ReactOS, with sponsorship, might make it in some home offices and small businesses, but it will never get past that niche, and like Windows it will need support. It won't be free.
Written by Dana Blankenhorn, Inactive

ReactOS is an implementation of Windows Server 2003, still in alpha stage, and very interesting.

But it is no threat to Windows. None at all. Especially compared with Linux.

Here's why. Sponsors.

Linux has big corporate sponsors behind it, starting with IBM and Google, companies which depend on the software, which run it in scaled installations, and make money off it.

React can't even think of going there. (Unless, say, HP endorsed it, and that's not going to happen.)

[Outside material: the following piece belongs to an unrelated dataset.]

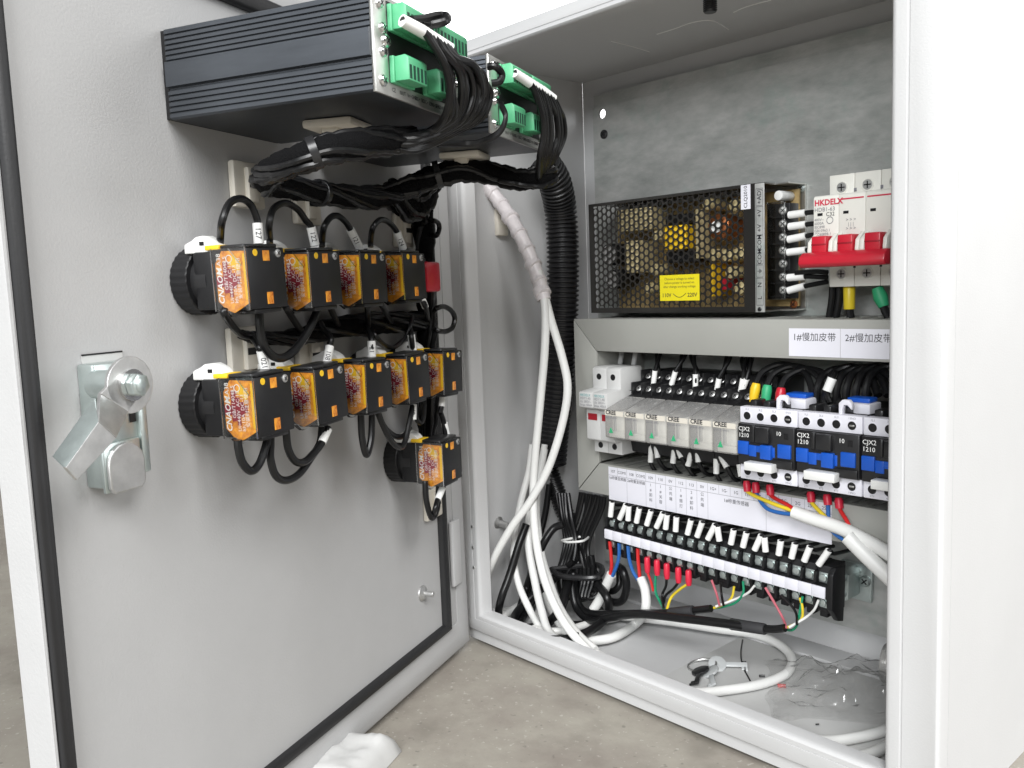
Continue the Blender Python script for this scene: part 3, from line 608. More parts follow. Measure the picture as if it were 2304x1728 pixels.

There's a second reason React is going nowhere. It's server code. Servers need support, hands-on support, for updates, for changes, for bug fixes. When your Web page reads "long term plans" with a big n/a under it, as that of ReactOS does, I'm not trusting my business to it, are you?

If we had an open source Windows desktop, compatible with XP, you might have something, but not with a server. Especially if it were free as in beer.

In rhapsodizing about the wonders of ReactOS John Dvorak praises its drivers and moans about the Windows registry. Good points, but these are essentially desktop functions, not server functions.

ReactOS, with sponsorship, might make it in some home offices and small businesses, but it will never get past that niche, and like Windows it will need support. It won't be free.

Which brings up a final point. Bugs. Is React going to copy Windows' bugs? Of course not, but is it going to be vulnerable to the same sorts of bugs? Could be.

If I'm going to look at a new desktop OS for a threat to Microsoft Windows, I'll look at the iPhone.